What do you suggest?

Thanks all

richard_damon wrote on Wednesday, February 09, 2011:

The first question that comes to mind is why do you need a high tick rate? If you just need to record when things happened precisely, it would be much better to just have a second timer running that you record when the events happen. The normal thing that controls what you want your tick rate to be is the duration and precision needed for timeout for queue. etc, which normally is not that fast.

frankliege wrote on Thursday, January 19, 2012:


There are several reason’s or may be people like me who didn’t use much RTOS before do not understand. I need high tick rate because. I am using Stellaris 9B95 running at 80 MHz. I am using FreeRTOS + LwIP for web server, TCP to Serial, DHCP Client, ARP and Telnet. I also have a high priority task to manag communication on high speed serial network that runs on 5 mbps data rate polling multiple nodes one by one. The task needs to run atleast 1000 Hz rate.

So I keep 1000 Hz Tick rate, the high priority task runs fine, but LwIP and other Web related tasks doesn’t run at all. My task takes 400 uS every time. So out of 1 ms between tick I have 60% CPU time free and I believe, that can take load for TCP tasks.

I need at least 2000 Hz tick rate to run other tasks. With 2000 Hz tick rate, every other tick will run high priority task and remaining tick can run TCP tasks. But that didn’t work either. So you may throw some light, may be restructuring the priorities or something.

richard_damon wrote on Thursday, January 19, 2012:

What do you need a high tick rate for? High Data rates do NOT need high tick rates. You should only need a high tick rate if you have activities that happen at a high rate BASED STRICTLY ON A TIMER, and not a “data ready” interrupt from a device, or if you need to precisely control timeouts.

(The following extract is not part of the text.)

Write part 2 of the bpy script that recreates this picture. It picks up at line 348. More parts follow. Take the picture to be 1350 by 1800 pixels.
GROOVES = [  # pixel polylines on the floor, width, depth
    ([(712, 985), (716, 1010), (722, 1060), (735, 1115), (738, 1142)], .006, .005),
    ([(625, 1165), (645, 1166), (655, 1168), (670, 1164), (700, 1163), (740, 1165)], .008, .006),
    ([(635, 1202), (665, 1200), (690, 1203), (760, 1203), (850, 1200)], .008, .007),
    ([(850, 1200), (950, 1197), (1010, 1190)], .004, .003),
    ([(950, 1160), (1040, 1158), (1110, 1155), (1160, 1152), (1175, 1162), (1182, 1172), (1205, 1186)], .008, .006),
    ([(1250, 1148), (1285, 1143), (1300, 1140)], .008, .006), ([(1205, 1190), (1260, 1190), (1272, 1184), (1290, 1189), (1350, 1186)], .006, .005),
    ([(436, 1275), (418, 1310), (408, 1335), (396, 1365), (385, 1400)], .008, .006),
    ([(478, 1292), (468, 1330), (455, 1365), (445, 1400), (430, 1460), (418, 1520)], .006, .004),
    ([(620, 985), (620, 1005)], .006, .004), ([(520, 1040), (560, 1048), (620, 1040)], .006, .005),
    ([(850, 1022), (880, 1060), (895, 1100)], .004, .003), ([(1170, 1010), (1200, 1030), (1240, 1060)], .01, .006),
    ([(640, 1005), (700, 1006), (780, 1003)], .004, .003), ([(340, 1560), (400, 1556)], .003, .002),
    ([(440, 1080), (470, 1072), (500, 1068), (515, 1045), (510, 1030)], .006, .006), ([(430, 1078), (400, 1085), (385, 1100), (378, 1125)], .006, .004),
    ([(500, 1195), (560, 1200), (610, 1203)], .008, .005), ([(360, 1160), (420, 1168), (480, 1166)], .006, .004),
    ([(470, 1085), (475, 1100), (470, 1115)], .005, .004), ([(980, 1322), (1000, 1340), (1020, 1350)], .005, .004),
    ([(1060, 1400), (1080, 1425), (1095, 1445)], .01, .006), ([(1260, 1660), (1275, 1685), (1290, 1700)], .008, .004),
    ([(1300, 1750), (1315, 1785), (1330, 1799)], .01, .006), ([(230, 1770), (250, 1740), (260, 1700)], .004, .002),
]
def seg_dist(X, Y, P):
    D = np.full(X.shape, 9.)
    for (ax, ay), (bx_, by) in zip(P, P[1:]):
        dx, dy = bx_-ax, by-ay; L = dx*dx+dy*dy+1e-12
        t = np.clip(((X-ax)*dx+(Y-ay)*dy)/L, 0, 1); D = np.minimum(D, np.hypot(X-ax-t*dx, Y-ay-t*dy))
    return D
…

You say that your high priority task is “polling”, if you are truly doing that, that is killing your system. One of the biggest purposes of a RTOS is to remove polling, and converting activities to interrupt based and run on demand.

If your polling is at a 1KHz rate you are sending out messages to a bunch of devices and waiting for replies, (and all the I/o is being interrupt driven), and that is saturating your processor,  then you need more processor or a more efficient I/O system.

ALL devices should be running interrupt based, with the interrupt handling a minimal data gathering step and passing that on to a task to process. Then you will probably find that you can use a 10ms or maybe even a 100ms tick rate (those are about right for the timeouts needed by those protocols.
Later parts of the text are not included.